“And the day came when the risk to remain tight in a bud was more painful than the risk it took to blossom. Life is a process of becoming, a combination of states we have to go through. Where people fail is that they wish to elect a state and remain in it. This is a kind of death… Life is truly known only to those who suffer, lose, endure adversity and stumble from defeat to defeat.”
– Anais Nin, The Diary of Anais Nin, Vol. 1: 1931-1934
“She stood still, slightly darker than the darkness, and their hands met as if guided by some perfected instinct which found no place in their conscious minds.”
– Lawrence Durrell, The Alexandrian Quartet, Justine
Dear F,
I’ve tried so hard to think of my favorite moment, favorite thing that you’ve done, favorite scene we’ve acted out together, but there are are many. Too many one liners to start or finish your story, our story. Maybe that’s all you were really, a one liner – all I permitted myself to be at the time, all I could bear to be. I wanted to be a period at the end of a sentence and collapse into myself and let that be it. And you let me. Oh how you let me. But then I began to expand, without my knowing it, and that was the beginning of the end of us. Of you, of the you that’s only ever existed through my eyes, the you I conceived to be my sentence, the you I composed so beautifully in place of myself.
I’ve tried so hard to think or know if you knew it or know it now. Sometimes I know you do, sometimes I don’t. Sometimes I convince myself that I felt it, that you felt it. Sometimes I think you must of.
Now I don’t care anymore. I don’t care anymore because I know now that even if all my projections onto our scenes were mutual, even if it meant something to you, that meaning wouldn’t mean anything to you. And while I agree with your emotional nihilism in theory – that’s no way to live a life.
For all my mistakes, I know at least that I have always fought to live my life in opposition to Hegel’s sub-man, a being who wishes to eliminate the anxiety they feel when confronted by their freedom and therefore denies the world and themselves. A being whom Beauvoir writes is, “afraid of engaging himself in a project as he is afraid of being disengaged and thereby of being in a state of danger before the future, in the midst of possibilities.” This unforeseen future which he fears, “may remind him of the agonizing consciousness of himself.” A nihilistic being who anyone whom has ever wrestled with themselves and the void alone can see straight through – through to the “disappointed seriousness which has turned back upon itself.”
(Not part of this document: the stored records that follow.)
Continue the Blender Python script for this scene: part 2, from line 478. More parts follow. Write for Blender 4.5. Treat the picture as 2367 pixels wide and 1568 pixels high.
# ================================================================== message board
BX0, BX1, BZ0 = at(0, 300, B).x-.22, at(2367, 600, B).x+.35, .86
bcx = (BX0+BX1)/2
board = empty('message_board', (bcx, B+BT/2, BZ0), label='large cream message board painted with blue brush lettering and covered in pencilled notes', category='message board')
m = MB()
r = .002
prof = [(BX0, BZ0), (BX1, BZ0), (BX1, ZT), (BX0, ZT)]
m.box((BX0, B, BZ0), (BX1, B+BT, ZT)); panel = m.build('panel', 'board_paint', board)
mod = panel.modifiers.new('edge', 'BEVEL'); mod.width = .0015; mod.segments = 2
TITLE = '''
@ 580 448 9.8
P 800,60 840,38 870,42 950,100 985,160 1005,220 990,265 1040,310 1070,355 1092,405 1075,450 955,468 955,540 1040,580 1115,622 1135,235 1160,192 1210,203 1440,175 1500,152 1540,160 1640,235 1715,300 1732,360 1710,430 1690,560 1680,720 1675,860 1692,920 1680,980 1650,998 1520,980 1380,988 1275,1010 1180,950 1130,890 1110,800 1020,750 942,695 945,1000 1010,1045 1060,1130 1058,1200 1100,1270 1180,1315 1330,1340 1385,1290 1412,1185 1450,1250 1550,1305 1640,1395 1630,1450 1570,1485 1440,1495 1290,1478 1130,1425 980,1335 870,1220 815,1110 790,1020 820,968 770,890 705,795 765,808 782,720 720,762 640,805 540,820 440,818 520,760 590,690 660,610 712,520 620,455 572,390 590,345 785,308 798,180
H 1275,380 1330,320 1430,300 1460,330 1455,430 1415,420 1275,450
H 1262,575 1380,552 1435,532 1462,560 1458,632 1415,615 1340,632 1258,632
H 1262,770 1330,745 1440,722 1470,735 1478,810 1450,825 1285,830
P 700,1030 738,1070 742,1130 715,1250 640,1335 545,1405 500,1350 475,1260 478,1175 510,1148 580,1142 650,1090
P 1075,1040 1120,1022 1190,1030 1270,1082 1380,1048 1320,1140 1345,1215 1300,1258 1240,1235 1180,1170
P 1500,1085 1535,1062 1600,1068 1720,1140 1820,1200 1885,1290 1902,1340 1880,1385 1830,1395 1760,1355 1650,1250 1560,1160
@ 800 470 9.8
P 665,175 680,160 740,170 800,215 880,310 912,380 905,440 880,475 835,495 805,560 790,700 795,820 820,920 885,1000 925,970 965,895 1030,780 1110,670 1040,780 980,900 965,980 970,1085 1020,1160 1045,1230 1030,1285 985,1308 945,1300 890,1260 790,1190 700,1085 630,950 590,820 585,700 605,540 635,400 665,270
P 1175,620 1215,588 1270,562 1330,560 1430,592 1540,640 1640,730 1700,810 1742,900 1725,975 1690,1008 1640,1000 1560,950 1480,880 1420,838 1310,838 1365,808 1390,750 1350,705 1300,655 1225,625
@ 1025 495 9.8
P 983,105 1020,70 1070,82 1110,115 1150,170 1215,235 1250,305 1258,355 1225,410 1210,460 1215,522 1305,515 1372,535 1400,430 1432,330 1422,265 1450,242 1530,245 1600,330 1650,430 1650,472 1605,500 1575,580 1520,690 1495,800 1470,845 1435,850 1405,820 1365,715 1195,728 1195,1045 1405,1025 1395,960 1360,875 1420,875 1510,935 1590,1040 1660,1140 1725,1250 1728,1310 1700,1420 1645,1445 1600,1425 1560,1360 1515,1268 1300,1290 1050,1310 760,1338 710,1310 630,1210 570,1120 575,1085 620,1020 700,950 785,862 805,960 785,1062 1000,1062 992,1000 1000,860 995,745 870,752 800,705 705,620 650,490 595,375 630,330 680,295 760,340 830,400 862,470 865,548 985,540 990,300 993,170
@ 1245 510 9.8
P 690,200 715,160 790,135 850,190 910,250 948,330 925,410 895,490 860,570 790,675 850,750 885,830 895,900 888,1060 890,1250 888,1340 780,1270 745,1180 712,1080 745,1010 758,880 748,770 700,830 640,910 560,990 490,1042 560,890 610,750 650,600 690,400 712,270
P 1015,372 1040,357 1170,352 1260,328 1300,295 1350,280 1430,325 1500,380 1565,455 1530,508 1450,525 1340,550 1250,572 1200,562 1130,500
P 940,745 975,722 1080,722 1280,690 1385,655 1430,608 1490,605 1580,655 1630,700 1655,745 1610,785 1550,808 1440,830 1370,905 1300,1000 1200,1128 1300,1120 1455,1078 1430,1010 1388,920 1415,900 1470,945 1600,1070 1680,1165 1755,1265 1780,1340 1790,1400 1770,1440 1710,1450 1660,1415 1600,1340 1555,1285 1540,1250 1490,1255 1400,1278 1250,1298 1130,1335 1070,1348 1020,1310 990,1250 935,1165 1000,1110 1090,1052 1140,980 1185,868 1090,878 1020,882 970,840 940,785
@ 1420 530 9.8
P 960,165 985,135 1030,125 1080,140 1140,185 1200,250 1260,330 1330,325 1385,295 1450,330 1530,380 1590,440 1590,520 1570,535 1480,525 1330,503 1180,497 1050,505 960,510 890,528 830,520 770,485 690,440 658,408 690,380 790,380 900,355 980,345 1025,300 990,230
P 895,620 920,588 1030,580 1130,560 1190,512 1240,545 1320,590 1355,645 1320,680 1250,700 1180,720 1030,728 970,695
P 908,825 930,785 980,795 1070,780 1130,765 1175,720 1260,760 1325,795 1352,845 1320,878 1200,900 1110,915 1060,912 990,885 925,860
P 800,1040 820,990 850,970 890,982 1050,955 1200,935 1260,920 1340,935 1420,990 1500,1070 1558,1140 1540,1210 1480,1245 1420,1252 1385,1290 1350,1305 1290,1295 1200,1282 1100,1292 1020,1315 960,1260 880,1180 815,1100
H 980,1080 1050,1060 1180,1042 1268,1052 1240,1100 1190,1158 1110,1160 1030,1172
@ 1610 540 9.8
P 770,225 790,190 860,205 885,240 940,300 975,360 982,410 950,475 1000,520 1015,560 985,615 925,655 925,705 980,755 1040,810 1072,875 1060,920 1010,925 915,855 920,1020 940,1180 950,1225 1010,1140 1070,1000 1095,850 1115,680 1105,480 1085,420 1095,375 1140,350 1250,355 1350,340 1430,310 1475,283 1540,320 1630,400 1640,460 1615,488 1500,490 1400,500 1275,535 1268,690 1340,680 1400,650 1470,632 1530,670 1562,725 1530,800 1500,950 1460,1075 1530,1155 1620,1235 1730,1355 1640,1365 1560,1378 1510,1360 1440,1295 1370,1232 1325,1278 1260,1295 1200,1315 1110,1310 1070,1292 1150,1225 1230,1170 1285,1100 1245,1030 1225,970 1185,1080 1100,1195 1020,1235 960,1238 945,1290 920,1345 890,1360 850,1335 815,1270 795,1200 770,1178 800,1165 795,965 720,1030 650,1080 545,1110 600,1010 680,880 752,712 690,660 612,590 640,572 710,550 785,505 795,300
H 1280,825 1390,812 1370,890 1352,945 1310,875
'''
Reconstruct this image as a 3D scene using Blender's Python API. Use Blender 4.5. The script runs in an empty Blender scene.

In any case – fear, agony, and nihilism aside – I, in the face of such indecision when confronted with the overwhelm of catch phrases and iconic vignettes we created together, will just have to start at the beginning.
From the beginning: a Tuesday night at the end of October on the wet cobblestone steps before Sainte-Catherine de Bruxelles. There where I waved to you as you approached and could only see my dark silhouette in my uniformed black trench and boots. From the beginning, when the greying stubble on your cheeks scraped mine as you gifted me your Italian ‘il bacetto’ greeting.